Según un estudio serio, la gente suele atribuir más
competencia a una sonrisa discreta que a una sonrisa amplia. Bien mirado se
entiende: de quien nos ofrece un servicio esperamos que sea afable pero serio.
La sonrisa extensa, luminosa, desinhibida,
nos fascina en los niños por su inocencia y su apertura incondicional, su felicidad
fresca y aún no vulnerada. Sin embargo, en un adulto, ya consciente y bregado
de afrontar la dureza de la vida, suena a bobalicón. Ya debería haber perdido
la inocencia infantil, y un indicio de lo contrario despierta suspicacia, sobre
todo si pondremos en sus manos la educación de nuestros hijos o la defensa de
nuestros intereses. Demasiada severidad tampoco gusta, trasmite hostilidad o
amargura.
Conste que el aire severo
es una máscara como otra cualquiera.
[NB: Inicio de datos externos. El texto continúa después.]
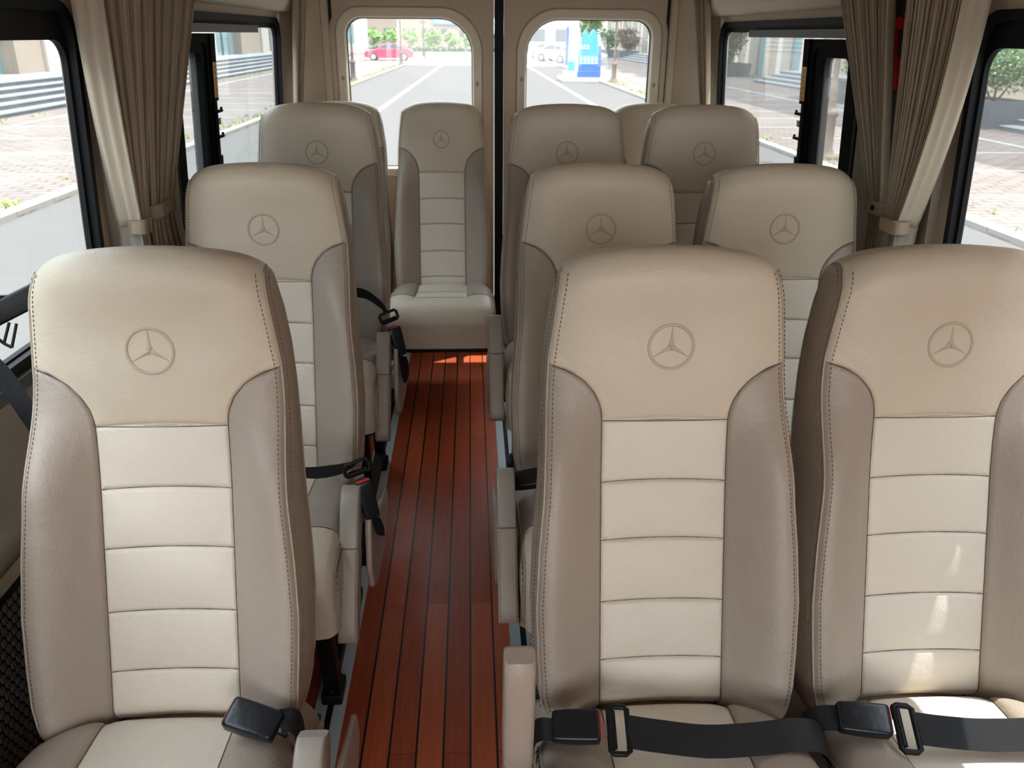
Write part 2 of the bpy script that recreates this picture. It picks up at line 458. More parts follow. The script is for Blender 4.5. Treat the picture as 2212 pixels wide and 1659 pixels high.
    for v in CH:
        k = 0 if v == CH[0] else 1
        sm.tube([S3(x, v + k * .004 * (1 - (x / .1) ** 2), W(x, v + k * .004 * (1 - (x / .1) ** 2)) + .0005) for x in np.linspace(-.101, .101, 24)], .0007, 5)
    sm.build('insert_seam', M['seam'], t, True)
    # back panel
    rows = []
    for s in np.linspace(-1, 1, 13):
        vt = VT(s) - .014
        rows.append([S3(s * (A(v) * (1 - .05 * min(1, max(0, (v - .06) / .058))) if v < vt else A(min(VT(s), .157)) * .95), v, TB - .010 * (1 - s * s) * (1 - k / 14)) for k, v in enumerate(list(np.linspace(-.64, vt - .012, 14)) + [vt])])
    MB().grid(rows, flip=True).build('back_panel', M['gusset'], t, True)
    # bottom closure
    rows = [[S3(s * A(-.64), -.64, W(s * A(-.64), -.64)), S3(s * A(-.64), -.64, TB)] for s in np.linspace(-1, 1, 13)]
    MB().grid(rows).build('backrest_underside', M['gusset'], t, True)
    # emblem: ring and three pointed star, raised in the leather
    em = MB(); rings = []
    for k in range(72):
        a = 2 * PI * k / 72; ring = []
        for j in range(8):
            b = PI * j / 7; rr = .0348 + .0026 * cos(b); u, v = rr * cos(a), rr * sin(a)
            ring.append(S3(u, v, W(u, v) + .0016 * sin(b) + .0001))
        rings.append(ring)
    em.grid(rings, cr=True, flip=True)
    for ang in (90, 210, 330):
        a = math.radians(ang); d = (cos(a), sin(a)); n = (-sin(a), cos(a))
        def pt(l, o_, h): 
            u = d[0] * l + n[0] * o_; v = d[1] * l + n[1] * o_; return S3(u, v, W(u, v) + h)
        prof = [(.0, .0), (.0028, .0052), (.008, .0034), (.016, .0021), (.025, .0012), (.0335, .0004)]
        g = []
        for l, hw in prof:
            h = .0022 * (1 - l / .05)
            g.append([pt(l, -hw, .0001), pt(l, -hw * .5, h * .55), pt(l, 0, h), pt(l, hw * .5, h * .55), pt(l, hw, .0001)])
        em.grid(g, flip=True)
    em.build('star_emblem', M['emboss'], t, True)

HW = .208; NC = 64; I1 = 58
def cush_path():
    P = []
    for y in np.linspace(-.06, -.50, NC): P.append((y, .396 + .056 * (-.06 - y) / .44, 0, 1))
    cy, cz, R = -.545, .384, .068
    for a in np.linspace(PI / 2, 0, 12)[0:]:
        P.append((cy - R * cos(a), cz + R * sin(a), -cos(a), sin(a)))
    for z in np.linspace(.378, .29, 5): P.append((cy - R + .06 * (.384 - z) , z, -1, 0))
    return P
CP = cush_path()
def cz_off(x, i, sect):
    ax = abs(x)
    h = .0
    y = CP[i][0]
    fade = 1 - min(1, max(0, (-.40 - y) / .16)) if CP[i][3] > .99 else 0
    if ax > .098: h += .026 * fade * sin(PI * min(1, (ax - .098) / (HW - .098 + .02)) ** .8)
    # groove at insert side
    if i < I1: h -= .005 * math.exp(-((ax - .104) / .004) ** 2)
    # rounding to the side
    e = ax - (HW - .030)
    if e > 0: h -= .030 * (1 - math.sqrt(max(0, 1 - (e / .030) ** 2)))
    bk = min(1, max(0, (y + .30) / .15)) if i < NC else 0
    h += (.004 + .012 * bk) * cos(x / HW * PI / 2) - .026 * bk * max(0, (ax - .09) / .11)
    if i < NC:
        q = min(1, max(0, (ax - .08) / .11)); dd = (-.146 - .046 * q * q * (3 - 2 * q)) - y
        h -= .045 * math.exp(-(max(0, dd + .004) / .010) ** 1.1)
    return h
def cushion(t, side_mat='taupe'):
    def pt(x, i, extra=0):
        y, z, ny, nz = CP[i]; h = cz_off(x, i, 0) + extra
        return (x, y + ny * h, z + nz * h)
    xs_in = [-.104 + q for q in span(.208, 12)]
    gi = [[pt(x, i, -.005 * math.exp(-((CP[i][0] + .335) / .004) ** 2)) for x in xs_in] for i in range(0, I1 + 1)]
    MB().grid(gi, flip=False).build('seat_insert', M['cream'], t, True)
    for sg in (-1, 1):
        xs = [.104 + q for q in span(HW - .104, 14)]
        xs[-1] = HW
        g = [[pt(sg * x, i) for x in xs] for i in range(0, I1 + 1)]
        MB().grid(g, flip=(sg < 0)).build('cushion_bolster', M['taupe'], t, True)
    xs = sorted(set([round(v, 4) for v in list(np.linspace(-HW, HW, 25)) + [-HW + .003, -HW + .008, -HW + .015, HW - .003, HW - .008, HW - .015]]))
    g = [[pt(x, i) for x in xs] for i in range(I1, len(CP))]
    MB().grid(g).build('front_panel', M['head'], t, True)
    sm = MB()
    sm.tube([pt(x, I1, .0008) for x in np.linspace(-HW + .002, HW - .002, 40)], .0008, 5)
    for sg in (-1, 1): sm.tube([pt(sg * .104, i, .0012) for i in range(0, I1 + 1)], .0008, 5)
    y0 = -.335
    i0 = min(range(NC), key=lambda i: abs(CP[i][0] - y0))
    sm.tube([pt(x, i0, .001) for x in np.linspace(-.103, .103, 16)], .0007, 5)
    sm.build('cushion_seam', M['seam'], t, True)
    # side skirts
    for sg in (-1, 1):
        g = []
        for i in range(0, len(CP)):
            x, y, z = pt(sg * HW, i)
            yb = max(y, CP[-1][0]) 
            zb = .285
            row = []
            for q in (0, .08, .2, .4, .6, .8, 1):
                row.append((sg * (HW + .008 * sin(PI * q ** .6)), y + (yb - y) * q * .3, z + (zb - z) * q))
            g.append(row)
        MB().grid(g, flip=(sg > 0)).build('cushion_side', M['gusset'], t, True)
        e = [pt(sg * (HW - .001), i, -.0) for i in range(len(CP))]
        pp = MB().tube([(x + sg * .001, y, z + .001) for x, y, z in e[14:]], .0022, 6)
        pp.tube([(x + sg * .004, y, z - .008) for x, y, z in e[14:-5]], .0016, 6)
        pp.build('cushion_piping', M['taupe'], t, True)
        st = MB()
        for k in range(20, len(e) - 5, 2):
            a = Vector(e[k]); b = Vector(e[k + 2]); n = max(1, int((b - a).length / .0085))
            for j in range(n):
                p = a.lerp(b, j / n); q = a.lerp(b, (j + .55) / n)
                for dx, dz in ((-.007, .0045), (.0055, -.005)):
                    if k > NC - 1 and dx < 0: dz = 0
                    st.tube([p + Vector((sg * dx, 0, dz)), q + Vector((sg * dx, 0, dz))], .0008, 4)
        st.build('cushion_stitching', M['thread'], t)
    # underside
    MB().box(-HW + .004, HW - .004, -.58, -.03, .283, .292).build('seat_pan', M['black'], t)
    mb = MB(); mb.box(-HW + .02, HW - .02, -.52, -.06, .24, .283, bev=.006); mb.build('seat_frame', M['black'], t)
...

Un antifaz que hay que ponerse en el trabajo,
pero que no se puede seguir llevando en la intimidad de la familia, donde se
supone que podemos descansar de los roles sociales (al menos un poco, porque en
casa también hay roles). Pero, del mismo modo que se espera de un jefe que
vista con elegancia, también le corresponden unas determinadas maneras, entre
las cuales se incluye la discreción en la sonrisa. Los lamas y los locos
sonríen, pero su sonrisa no es de este mundo.